The Kasowitz firm paid Lair less than $5,000 for travel expenses to New York but never received any information from him.
"We paid $5,000 in travel expenses for one meeting that went nowhere," Bowe said Tuesday. "We never paid any money for services or information."
Lair also tried, prosecutors said, to have SAC Capital's lawyers pay $50,000 for the "information" that the Kasowitz firm had hired him to hack into SAC's computers.
According to the complaint the FBI had already been alerted to Lair's activities and agents were monitoring his communications with SAC's lawyers.
Morvillo could not be reached for comment Tuesday.
In addition to the two named New York law firms, the information filed against Lair alleged that between 2003 and 2006 he also defrauded 10 other law firms.
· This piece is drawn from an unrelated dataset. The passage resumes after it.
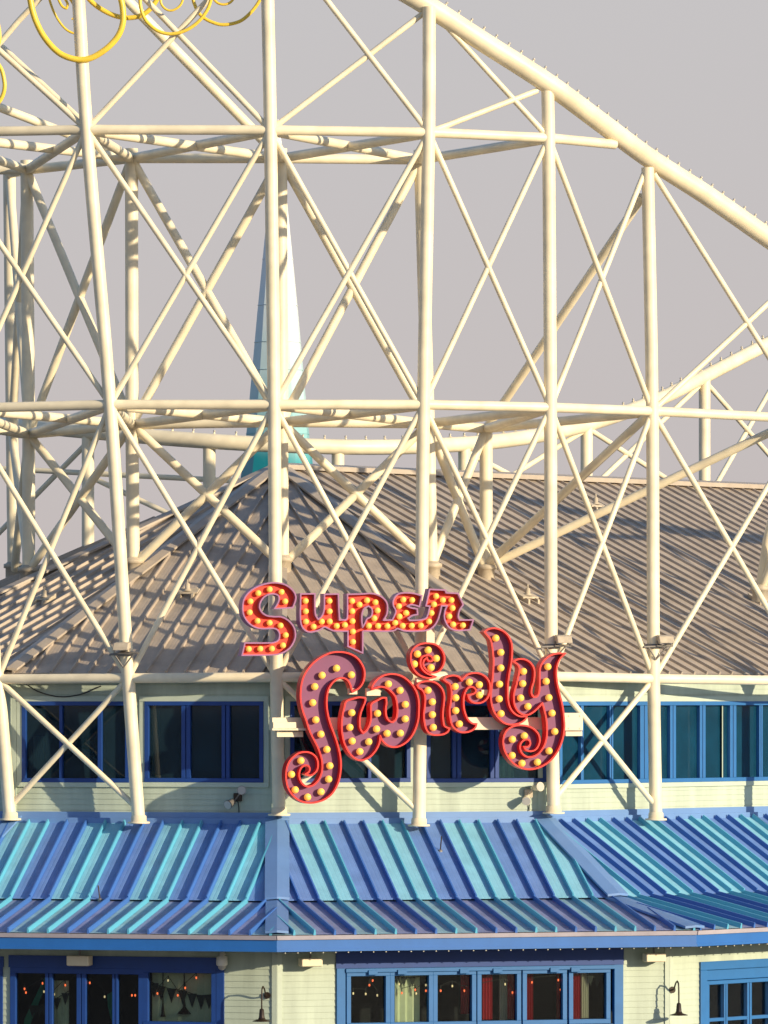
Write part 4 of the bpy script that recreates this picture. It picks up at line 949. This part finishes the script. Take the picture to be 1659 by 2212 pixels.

He allegedly received $10,000 from New York attorneys involved in trade secrets litigation; $50,000 from an attorney representing an Internet services company in litigation with hedge funds; $25,000 from an attorney weighing whether to start litigation against a software development company; and $35,000 from an attorney representing an investor against a computer software company and its outside auditors.
The other firms were not named.
Cantwell is also seeking the forfeiture of $311,000, which represents the total Lair received from the 12 firms.
Lair, who has been behind bars since his arrest in November, is scheduled to be sentenced March 21.